SET TASK.
Restate the whole listing exactly.

DATASET EXTRACT.
□ □ □ □ □ □ □

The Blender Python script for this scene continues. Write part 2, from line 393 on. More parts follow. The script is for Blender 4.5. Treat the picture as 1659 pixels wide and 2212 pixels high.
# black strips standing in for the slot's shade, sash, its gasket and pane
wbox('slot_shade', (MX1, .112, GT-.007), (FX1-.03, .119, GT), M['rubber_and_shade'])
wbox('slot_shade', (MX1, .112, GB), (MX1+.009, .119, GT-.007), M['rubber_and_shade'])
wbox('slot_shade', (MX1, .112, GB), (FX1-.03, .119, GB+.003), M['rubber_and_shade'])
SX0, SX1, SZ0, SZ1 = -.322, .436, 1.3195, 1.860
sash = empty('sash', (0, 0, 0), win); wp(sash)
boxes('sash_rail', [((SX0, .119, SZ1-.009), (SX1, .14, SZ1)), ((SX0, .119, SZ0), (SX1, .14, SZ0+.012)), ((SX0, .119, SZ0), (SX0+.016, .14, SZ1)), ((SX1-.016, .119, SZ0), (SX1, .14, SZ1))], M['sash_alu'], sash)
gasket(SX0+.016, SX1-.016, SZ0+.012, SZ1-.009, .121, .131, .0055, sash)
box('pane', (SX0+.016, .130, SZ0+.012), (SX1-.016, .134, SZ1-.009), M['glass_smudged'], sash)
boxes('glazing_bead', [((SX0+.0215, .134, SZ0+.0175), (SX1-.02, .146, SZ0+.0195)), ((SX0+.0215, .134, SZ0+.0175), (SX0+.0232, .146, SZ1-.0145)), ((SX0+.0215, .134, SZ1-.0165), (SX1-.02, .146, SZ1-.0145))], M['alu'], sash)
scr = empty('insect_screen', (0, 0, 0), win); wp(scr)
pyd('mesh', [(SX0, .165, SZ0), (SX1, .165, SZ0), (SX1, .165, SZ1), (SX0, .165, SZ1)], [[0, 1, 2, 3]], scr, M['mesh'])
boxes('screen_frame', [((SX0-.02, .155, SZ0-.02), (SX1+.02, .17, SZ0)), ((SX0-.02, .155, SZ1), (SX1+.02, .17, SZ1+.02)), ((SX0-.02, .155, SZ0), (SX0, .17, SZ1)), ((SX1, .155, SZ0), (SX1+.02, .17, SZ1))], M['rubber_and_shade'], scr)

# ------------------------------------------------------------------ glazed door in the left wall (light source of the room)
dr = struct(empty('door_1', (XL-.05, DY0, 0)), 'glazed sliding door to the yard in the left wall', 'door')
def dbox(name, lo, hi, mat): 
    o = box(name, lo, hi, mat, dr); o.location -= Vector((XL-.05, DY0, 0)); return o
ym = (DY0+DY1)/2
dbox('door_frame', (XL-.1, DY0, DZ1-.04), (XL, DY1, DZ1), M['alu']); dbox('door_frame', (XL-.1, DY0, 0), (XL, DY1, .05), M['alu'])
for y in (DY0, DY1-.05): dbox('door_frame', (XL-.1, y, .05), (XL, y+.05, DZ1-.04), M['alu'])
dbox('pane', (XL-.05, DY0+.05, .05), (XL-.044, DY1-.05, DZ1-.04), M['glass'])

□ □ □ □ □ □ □

RESPONSE TO THIS EXERCISE.
The Blender Python script for this scene continues. Write part 2, from line 393 on. More parts follow. The script is for Blender 4.5. Treat the picture as 1659 pixels wide and 2212 pixels high.
# black strips standing in for the slot's shade, sash, its gasket and pane
wbox('slot_shade', (MX1, .112, GT-.007), (FX1-.03, .119, GT), M['rubber_and_shade'])
wbox('slot_shade', (MX1, .112, GB), (MX1+.009, .119, GT-.007), M['rubber_and_shade'])
wbox('slot_shade', (MX1, .112, GB), (FX1-.03, .119, GB+.003), M['rubber_and_shade'])
SX0, SX1, SZ0, SZ1 = -.322, .436, 1.3195, 1.860
sash = empty('sash', (0, 0, 0), win); wp(sash)
boxes('sash_rail', [((SX0, .119, SZ1-.009), (SX1, .14, SZ1)), ((SX0, .119, SZ0), (SX1, .14, SZ0+.012)), ((SX0, .119, SZ0), (SX0+.016, .14, SZ1)), ((SX1-.016, .119, SZ0), (SX1, .14, SZ1))], M['sash_alu'], sash)
gasket(SX0+.016, SX1-.016, SZ0+.012, SZ1-.009, .121, .131, .0055, sash)
box('pane', (SX0+.016, .130, SZ0+.012), (SX1-.016, .134, SZ1-.009), M['glass_smudged'], sash)
boxes('glazing_bead', [((SX0+.0215, .134, SZ0+.0175), (SX1-.02, .146, SZ0+.0195)), ((SX0+.0215, .134, SZ0+.0175), (SX0+.0232, .146, SZ1-.0145)), ((SX0+.0215, .134, SZ1-.0165), (SX1-.02, .146, SZ1-.0145))], M['alu'], sash)
scr = empty('insect_screen', (0, 0, 0), win); wp(scr)
pyd('mesh', [(SX0, .165, SZ0), (SX1, .165, SZ0), (SX1, .165, SZ1), (SX0, .165, SZ1)], [[0, 1, 2, 3]], scr, M['mesh'])
boxes('screen_frame', [((SX0-.02, .155, SZ0-.02), (SX1+.02, .17, SZ0)), ((SX0-.02, .155, SZ1), (SX1+.02, .17, SZ1+.02)), ((SX0-.02, .155, SZ0), (SX0, .17, SZ1)), ((SX1, .155, SZ0), (SX1+.02, .17, SZ1))], M['rubber_and_shade'], scr)

# ------------------------------------------------------------------ glazed door in the left wall (light source of the room)
dr = struct(empty('door_1', (XL-.05, DY0, 0)), 'glazed sliding door to the yard in the left wall', 'door')
def dbox(name, lo, hi, mat): 
    o = box(name, lo, hi, mat, dr); o.location -= Vector((XL-.05, DY0, 0)); return o
ym = (DY0+DY1)/2
dbox('door_frame', (XL-.1, DY0, DZ1-.04), (XL, DY1, DZ1), M['alu']); dbox('door_frame', (XL-.1, DY0, 0), (XL, DY1, .05), M['alu'])
for y in (DY0, DY1-.05): dbox('door_frame', (XL-.1, y, .05), (XL, y+.05, DZ1-.04), M['alu'])
dbox('pane', (XL-.05, DY0+.05, .05), (XL-.044, DY1-.05, DZ1-.04), M['glass'])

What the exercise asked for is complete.